Aim = Identify each line containing the word "that" and copy it.
Start of Dataset section
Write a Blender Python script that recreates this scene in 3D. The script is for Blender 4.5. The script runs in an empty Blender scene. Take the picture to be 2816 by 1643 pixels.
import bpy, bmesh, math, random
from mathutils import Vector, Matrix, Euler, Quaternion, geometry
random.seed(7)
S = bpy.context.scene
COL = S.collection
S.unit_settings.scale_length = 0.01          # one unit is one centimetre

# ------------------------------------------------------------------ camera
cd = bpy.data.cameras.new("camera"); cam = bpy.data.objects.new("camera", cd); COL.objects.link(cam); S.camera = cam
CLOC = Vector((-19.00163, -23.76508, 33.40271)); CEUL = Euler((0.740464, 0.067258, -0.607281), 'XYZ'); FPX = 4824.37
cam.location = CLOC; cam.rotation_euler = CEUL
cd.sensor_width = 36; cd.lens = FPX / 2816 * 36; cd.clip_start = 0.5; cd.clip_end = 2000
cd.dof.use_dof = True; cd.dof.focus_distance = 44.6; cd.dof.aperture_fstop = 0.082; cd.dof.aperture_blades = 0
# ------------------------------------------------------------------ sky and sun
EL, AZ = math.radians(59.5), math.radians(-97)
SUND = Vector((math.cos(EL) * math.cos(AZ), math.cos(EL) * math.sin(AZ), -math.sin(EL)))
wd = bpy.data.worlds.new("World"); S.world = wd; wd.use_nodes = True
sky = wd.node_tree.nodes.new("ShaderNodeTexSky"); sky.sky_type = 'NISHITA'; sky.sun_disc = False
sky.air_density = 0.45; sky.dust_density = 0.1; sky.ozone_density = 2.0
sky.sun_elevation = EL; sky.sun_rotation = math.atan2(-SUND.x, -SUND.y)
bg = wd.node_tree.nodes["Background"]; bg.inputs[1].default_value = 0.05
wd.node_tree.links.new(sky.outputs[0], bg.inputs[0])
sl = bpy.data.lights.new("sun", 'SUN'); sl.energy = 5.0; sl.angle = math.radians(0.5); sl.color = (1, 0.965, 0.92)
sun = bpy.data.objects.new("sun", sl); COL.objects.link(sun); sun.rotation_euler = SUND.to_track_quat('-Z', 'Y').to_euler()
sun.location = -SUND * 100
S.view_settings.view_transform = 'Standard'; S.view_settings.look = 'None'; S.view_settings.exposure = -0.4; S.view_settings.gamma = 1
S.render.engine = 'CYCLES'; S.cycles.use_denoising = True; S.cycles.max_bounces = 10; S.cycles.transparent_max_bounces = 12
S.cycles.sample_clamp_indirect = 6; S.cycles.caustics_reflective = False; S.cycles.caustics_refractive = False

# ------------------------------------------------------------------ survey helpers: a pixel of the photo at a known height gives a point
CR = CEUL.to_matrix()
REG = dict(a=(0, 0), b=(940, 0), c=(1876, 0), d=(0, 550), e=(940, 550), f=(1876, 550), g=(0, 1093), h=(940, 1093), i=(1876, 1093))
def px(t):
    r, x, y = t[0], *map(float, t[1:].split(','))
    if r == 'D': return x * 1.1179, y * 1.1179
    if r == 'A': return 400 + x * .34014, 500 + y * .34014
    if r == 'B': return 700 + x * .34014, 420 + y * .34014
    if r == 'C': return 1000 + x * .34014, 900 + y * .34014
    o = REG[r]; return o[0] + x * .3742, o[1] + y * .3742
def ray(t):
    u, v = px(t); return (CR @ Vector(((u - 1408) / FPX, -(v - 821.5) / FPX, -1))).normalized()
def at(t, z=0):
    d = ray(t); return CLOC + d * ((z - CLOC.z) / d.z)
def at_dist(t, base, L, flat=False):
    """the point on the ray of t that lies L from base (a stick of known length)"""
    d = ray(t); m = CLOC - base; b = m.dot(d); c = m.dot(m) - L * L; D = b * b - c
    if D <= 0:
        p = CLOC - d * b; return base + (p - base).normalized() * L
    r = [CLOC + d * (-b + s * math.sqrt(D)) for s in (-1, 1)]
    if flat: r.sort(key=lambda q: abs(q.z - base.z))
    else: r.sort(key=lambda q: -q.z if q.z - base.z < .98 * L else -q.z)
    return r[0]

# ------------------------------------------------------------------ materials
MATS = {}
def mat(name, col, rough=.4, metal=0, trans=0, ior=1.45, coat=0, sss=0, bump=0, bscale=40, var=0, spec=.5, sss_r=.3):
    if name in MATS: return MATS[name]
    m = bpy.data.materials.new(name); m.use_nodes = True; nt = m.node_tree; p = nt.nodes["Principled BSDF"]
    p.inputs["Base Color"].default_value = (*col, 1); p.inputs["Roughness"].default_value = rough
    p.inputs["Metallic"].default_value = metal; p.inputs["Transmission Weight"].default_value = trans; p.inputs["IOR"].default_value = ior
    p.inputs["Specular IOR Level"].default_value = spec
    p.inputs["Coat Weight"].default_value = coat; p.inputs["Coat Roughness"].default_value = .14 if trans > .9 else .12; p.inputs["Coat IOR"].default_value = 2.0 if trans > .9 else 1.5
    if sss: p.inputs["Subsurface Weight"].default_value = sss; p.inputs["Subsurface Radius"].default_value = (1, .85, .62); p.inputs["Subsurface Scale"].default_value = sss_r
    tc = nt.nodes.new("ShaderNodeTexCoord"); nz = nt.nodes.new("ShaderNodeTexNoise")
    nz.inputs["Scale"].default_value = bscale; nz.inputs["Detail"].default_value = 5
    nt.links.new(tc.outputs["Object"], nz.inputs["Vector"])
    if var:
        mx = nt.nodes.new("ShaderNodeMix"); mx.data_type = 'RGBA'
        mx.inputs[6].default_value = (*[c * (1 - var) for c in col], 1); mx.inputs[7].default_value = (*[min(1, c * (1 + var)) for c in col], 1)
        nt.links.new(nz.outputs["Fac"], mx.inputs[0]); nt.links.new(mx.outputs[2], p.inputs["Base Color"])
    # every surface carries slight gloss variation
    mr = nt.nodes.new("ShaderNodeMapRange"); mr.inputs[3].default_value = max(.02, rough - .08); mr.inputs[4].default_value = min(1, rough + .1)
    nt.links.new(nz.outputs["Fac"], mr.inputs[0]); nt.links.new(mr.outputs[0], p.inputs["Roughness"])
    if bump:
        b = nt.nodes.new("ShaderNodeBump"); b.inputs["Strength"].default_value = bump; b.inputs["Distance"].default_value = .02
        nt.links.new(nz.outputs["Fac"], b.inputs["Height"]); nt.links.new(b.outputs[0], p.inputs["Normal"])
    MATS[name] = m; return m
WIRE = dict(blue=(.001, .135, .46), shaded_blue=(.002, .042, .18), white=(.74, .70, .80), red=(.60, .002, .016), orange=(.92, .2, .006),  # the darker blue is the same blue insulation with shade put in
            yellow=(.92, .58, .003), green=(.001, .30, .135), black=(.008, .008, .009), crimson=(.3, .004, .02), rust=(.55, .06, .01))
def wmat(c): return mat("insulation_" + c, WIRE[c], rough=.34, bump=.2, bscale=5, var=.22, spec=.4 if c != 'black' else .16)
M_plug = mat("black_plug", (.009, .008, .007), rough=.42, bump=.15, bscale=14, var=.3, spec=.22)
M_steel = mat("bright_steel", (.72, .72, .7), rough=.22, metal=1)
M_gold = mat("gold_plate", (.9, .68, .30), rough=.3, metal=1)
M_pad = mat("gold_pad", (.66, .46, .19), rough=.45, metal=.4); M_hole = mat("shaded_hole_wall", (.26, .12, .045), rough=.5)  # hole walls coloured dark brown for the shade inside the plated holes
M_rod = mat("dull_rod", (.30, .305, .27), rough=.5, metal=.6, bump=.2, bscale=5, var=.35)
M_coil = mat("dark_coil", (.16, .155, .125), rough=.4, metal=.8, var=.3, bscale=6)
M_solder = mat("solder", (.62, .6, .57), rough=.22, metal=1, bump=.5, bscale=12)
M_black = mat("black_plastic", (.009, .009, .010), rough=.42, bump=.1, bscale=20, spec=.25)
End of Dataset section
Reply =
Write a Blender Python script that recreates this scene in 3D. The script is for Blender 4.5. The script runs in an empty Blender scene. Take the picture to be 2816 by 1643 pixels.
    """the point on the ray of t that lies L from base (a stick of known length)"""